Adoptés en 2012 par le Parlement et parallèlement aux recommandations EPU, les objectifs de législature spécifiques à l'égalité entre les femmes et les hommes contraignent le Conseil fédéral à renforcer les mesures de lutte contre la discrimination salariale et à examiner des instruments étatiques supplémentaires. Ce dernier doit en outre observer l'évolution de la proportion des femmes dans les entreprises suisses et prendre des mesures afin de briser la ségrégation sexuelle sur le marché du travail dans les domaines de l'informatique, des sciences naturelles et de la technique (cf. article Nouvel objectif de législature concernant l'égalité entre femme et homme, newsletter CSDH no 6 du 27 juin 2012). Il est également tenu de développer et de mettre en œuvre au plan interne des stratégies et d'autres mesures plus efficaces.
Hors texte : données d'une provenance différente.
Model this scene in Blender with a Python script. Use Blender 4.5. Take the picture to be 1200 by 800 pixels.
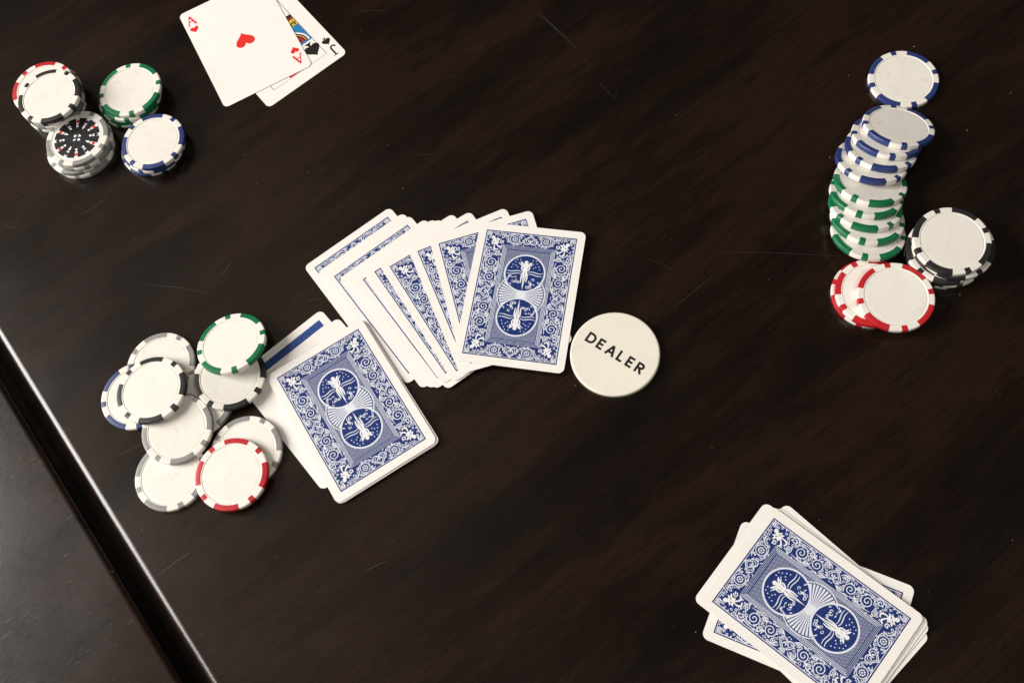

Comme mesures directes pour favoriser l'égalité des salaires, on a déjà discuté au sein de l'administration d'idées visant à renforcer la mise en œuvre de la loi sur l'égalité, par exemple de nouveaux modèles d'autorités dotées de compétences d'investigation et d'intervention qui permettraient un contrôle plus systématique de l'égalité entre les femmes et les hommes dans les entreprises. On recherche d'autres idées du côté des associations économiques.